■ YOUR TASK ■
Go through the records below from the first line and print each one exactly, stopping after the line that contains "PI = math.pi". Do not print pictures or anything past that line.

■ MATERIAL SUPPLIED ■
— Begin —
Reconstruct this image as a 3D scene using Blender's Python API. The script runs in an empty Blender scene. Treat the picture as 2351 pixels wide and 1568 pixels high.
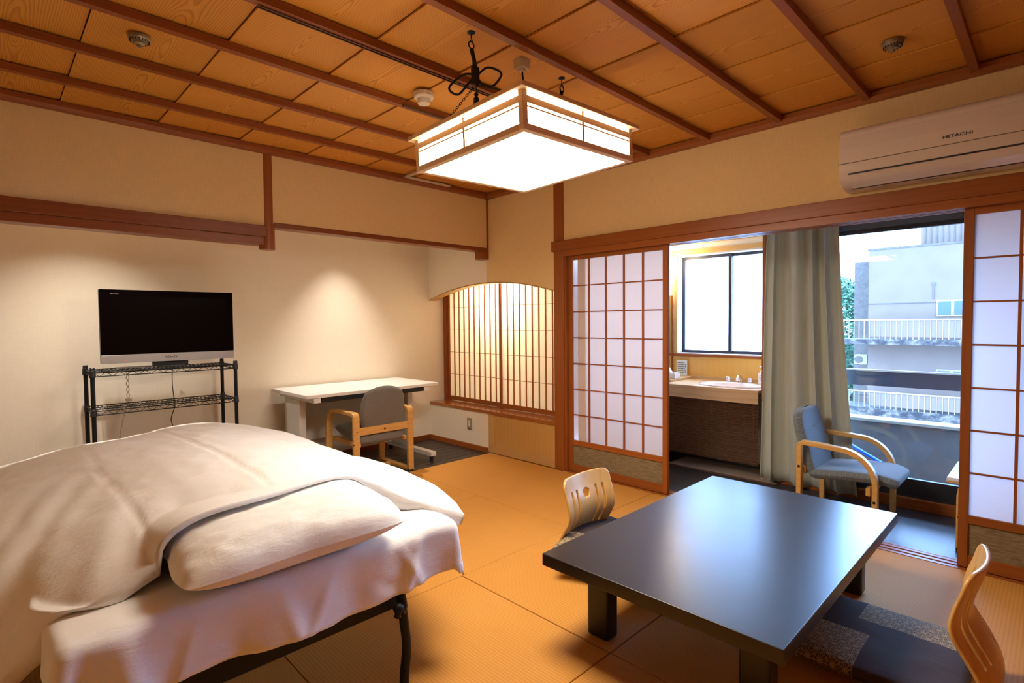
import bpy, bmesh, math, random
from mathutils import Vector, noise
from mathutils import Matrix
random.seed(7)
D = bpy.data
S = bpy.context.scene
COL = S.collection
PI = math.pi

# ------------------------------------------------------------------ camera
CAMP = (-3.444, -3.818, 1.25)
YAW, PITCH, ROLL, FPX = 0.794053539, -0.0356498727, -0.00876655782, 1236.58
cd = D.cameras.new('camera'); cam = D.objects.new('camera', cd); COL.objects.link(cam)
fw = Vector((math.cos(PITCH)*math.cos(YAW), math.cos(PITCH)*math.sin(YAW), math.sin(PITCH)))
rt = Vector((math.sin(YAW), -math.cos(YAW), 0)); up = rt.cross(fw)
r2 = rt*math.cos(ROLL) + up*math.sin(ROLL); u2 = up*math.cos(ROLL) - rt*math.sin(ROLL)
cam.matrix_world = Matrix(((r2.x, u2.x, -fw.x, CAMP[0]), (r2.y, u2.y, -fw.y, CAMP[1]), (r2.z, u2.z, -fw.z, CAMP[2]), (0, 0, 0, 1)))
cd.sensor_fit = 'HORIZONTAL'; cd.sensor_width = 36.0; cd.lens = 36.0*FPX/2351.0
cd.clip_start = 0.05; cd.clip_end = 300
S.camera = cam

# ------------------------------------------------------------------ world, exposure
W = D.worlds.new('world'); S.world = W; W.use_nodes = True
bg = W.node_tree.nodes['Background']
bg.inputs['Color'].default_value = (0.33, 0.55, 1.0, 1); bg.inputs['Strength'].default_value = 20.0
S.view_settings.view_transform = 'Standard'; S.view_settings.look = 'None'
S.view_settings.exposure = 0.48; S.view_settings.gamma = 1.0; S.view_settings.use_curve_mapping = False
LAMP_COL = (1.0, 0.89, 0.73); LAMP_E = 31.0; LAMP_SIDE = 17.0
SPOT_W = 88.0; SPOT_COL = (1.0, 0.93, 0.85)

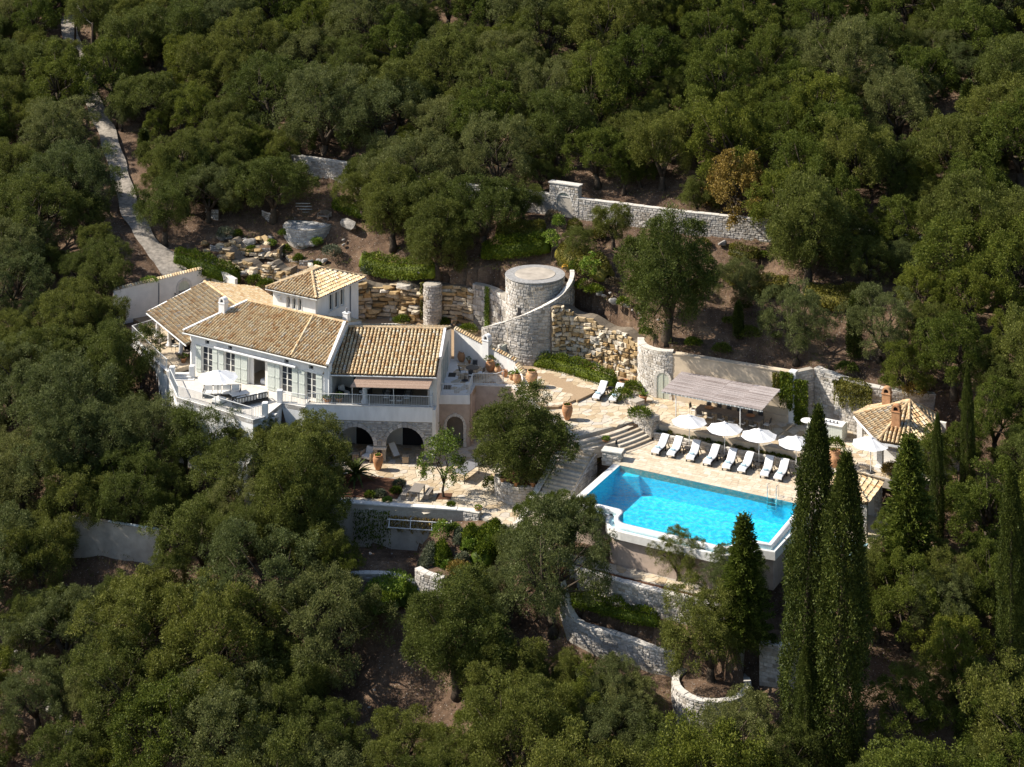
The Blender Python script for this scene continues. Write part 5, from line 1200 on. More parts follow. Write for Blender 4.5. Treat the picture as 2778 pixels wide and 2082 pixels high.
— End —
■ TASK RESPONSE ■
Reconstruct this image as a 3D scene using Blender's Python API. The script runs in an empty Blender scene. Treat the picture as 2351 pixels wide and 1568 pixels high.
import bpy, bmesh, math, random
from mathutils import Vector, noise
from mathutils import Matrix
random.seed(7)
D = bpy.data
S = bpy.context.scene
COL = S.collection
PI = math.pi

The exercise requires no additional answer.